Friday, August 27, 2010

Renewable Energy News, August 27, 2010

For Hurricane Katrina Victims, A Solar Restart
The rooftop of Robert Green’s home bears two unmistakable marks that it is part of the effort to rebuild New Orleans with a new resilience.

There is a safe exit to a secure area of the roof—a feature that needs no explanation for longtime Lower Ninth Ward residents like Green, who lost both his mother and his three-year-old granddaughter in 20-foot-high floodwaters after the Industrial Canal levee broke in the wake of Hurricane Katrina on August 29, 2005.

But in addition to that echo of the tragic past, there is an installation that points to a hopeful future: 15 solar photovoltaic panels.
U.S. energy use in record drop
Energy use in the United States fell nearly 5% last year, marking the largest annual drop on record, according to an analysis of federal data by the Lawrence Livermore National Laboratory.

Total U.S. energy use fell in 2009 to an estimated 94.6 quadrillion British Thermal Units, down from 99.2 quadrillion BTUs in 2008. To put that in perspective, the average room air conditioner uses about 10,000 BTUs.

Despite the drop in overall energy use, Simon said the study also showed a substantial increase in alternative sources of energy, including gains in solar, hydro and wind power.
Vermont Public Service Board approves plan for smart grid
The Vermont Public Service Board has approved a $68 million plan by the state's largest electric utility for a smart grid program that can help save electricity and money.

The board, which regulates utilities in Vermont, says the plan by the Central Vermont Public Service Corp. will include automated metering, two-way communications systems and other strategies, such as reducing electric demand during peak usage times.
California moves to set up auction market for green energy
The goal is to accelerate the market for small-scale photovoltaic systems by requiring California's three big investor-owned utilities to hold auctions twice a year where developers bid on projects that can be built quickly -- within 18 months -- and plugged into the existing power grid.

By letting the market essentially determine electricity prices rather than the government setting a premium rate to be paid for renewable energy, California hopes to avoid the boom-and-bust cycles that have whipsawed the European solar industry when subsidies have been cut.
Unanimous support for NJ landfill energy bill
New Jersey lawmakers voted unanimously for legislation aimed at opening access to old landfills and quarries for use developing renewable energy facilities.
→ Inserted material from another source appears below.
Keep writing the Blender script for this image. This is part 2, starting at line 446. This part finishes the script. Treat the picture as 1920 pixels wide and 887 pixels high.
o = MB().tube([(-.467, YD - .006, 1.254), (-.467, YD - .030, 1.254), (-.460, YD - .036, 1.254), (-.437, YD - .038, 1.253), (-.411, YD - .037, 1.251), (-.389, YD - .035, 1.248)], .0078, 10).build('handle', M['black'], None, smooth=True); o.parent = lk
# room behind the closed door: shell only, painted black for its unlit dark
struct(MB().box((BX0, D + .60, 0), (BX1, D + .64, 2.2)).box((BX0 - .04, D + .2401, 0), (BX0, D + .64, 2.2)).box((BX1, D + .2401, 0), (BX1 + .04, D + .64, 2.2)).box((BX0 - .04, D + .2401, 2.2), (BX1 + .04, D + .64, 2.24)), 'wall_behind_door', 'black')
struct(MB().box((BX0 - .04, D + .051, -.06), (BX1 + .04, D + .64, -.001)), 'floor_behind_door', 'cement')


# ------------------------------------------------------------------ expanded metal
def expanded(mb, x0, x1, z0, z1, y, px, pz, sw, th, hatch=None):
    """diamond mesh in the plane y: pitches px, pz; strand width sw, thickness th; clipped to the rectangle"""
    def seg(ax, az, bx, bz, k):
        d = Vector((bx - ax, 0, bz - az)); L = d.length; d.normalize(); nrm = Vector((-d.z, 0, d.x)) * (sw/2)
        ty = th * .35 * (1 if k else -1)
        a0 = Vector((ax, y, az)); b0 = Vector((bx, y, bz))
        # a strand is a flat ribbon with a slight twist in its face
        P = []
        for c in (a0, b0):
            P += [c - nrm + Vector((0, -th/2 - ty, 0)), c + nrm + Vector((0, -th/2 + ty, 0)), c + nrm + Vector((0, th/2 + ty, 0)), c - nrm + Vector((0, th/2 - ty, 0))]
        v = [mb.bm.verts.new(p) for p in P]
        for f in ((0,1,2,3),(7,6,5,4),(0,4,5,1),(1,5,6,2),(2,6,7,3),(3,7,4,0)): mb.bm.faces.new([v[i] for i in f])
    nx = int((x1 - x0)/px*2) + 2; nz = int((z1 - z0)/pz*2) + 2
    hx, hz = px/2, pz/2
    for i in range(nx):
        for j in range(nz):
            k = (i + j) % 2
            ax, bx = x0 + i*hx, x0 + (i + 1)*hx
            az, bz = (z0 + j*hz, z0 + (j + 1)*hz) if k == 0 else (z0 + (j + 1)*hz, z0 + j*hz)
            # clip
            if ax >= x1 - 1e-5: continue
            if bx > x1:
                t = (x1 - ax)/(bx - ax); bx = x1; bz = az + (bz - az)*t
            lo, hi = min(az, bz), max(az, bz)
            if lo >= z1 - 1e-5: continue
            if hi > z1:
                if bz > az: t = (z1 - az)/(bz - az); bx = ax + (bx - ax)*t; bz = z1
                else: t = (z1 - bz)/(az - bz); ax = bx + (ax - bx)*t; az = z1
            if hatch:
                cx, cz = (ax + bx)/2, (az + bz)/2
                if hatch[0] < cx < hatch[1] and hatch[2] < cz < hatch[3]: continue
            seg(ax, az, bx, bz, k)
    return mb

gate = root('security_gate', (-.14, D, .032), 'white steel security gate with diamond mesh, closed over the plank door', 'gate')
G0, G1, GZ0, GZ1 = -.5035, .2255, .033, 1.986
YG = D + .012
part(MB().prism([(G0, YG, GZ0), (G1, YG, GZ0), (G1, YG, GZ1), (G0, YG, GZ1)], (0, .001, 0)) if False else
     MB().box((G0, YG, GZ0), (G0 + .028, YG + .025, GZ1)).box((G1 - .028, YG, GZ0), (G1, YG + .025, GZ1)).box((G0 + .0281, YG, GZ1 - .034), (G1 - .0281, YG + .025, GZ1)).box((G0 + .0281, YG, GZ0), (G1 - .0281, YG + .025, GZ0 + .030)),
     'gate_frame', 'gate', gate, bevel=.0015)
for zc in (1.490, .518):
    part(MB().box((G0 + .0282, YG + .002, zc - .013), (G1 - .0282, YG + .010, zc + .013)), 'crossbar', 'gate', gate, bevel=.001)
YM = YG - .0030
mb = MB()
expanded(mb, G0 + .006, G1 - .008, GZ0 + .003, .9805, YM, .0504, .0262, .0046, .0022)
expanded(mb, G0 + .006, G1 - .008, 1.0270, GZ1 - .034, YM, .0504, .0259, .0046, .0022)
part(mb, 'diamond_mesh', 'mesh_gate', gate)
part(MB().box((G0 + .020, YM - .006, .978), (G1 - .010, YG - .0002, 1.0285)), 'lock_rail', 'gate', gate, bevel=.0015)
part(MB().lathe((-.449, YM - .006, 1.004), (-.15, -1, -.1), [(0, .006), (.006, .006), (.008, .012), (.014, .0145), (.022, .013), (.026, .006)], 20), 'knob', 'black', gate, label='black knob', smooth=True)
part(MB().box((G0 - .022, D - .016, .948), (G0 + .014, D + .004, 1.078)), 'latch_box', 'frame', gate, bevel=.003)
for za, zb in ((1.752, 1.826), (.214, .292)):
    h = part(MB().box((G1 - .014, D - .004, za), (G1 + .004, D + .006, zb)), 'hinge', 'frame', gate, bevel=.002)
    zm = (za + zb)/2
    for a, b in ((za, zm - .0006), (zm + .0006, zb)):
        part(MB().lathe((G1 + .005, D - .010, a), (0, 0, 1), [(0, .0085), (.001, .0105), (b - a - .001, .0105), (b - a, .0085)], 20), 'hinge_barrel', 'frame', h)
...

The NJ State Senate passed a bill this week that permits development of solar photovoltaic arrays and wind turbines on dozens of uncapped landfills that are otherwise at risk of leaking into the environment.
Arizona set to become center for algae-based, biofuel industry
Arizonans have cleaned algae from cattle tanks, swimming pools and fish tanks for decades.

Now, Arizona researchers are developing algae as a promising 21st-century alternative fuel to power cars, trucks and planes and propel the state's economy into the future.

With its ideal climate and abundance of available land, Arizona is poised to become a major center of a multibillion-dollar, algae-based, biofuel industry.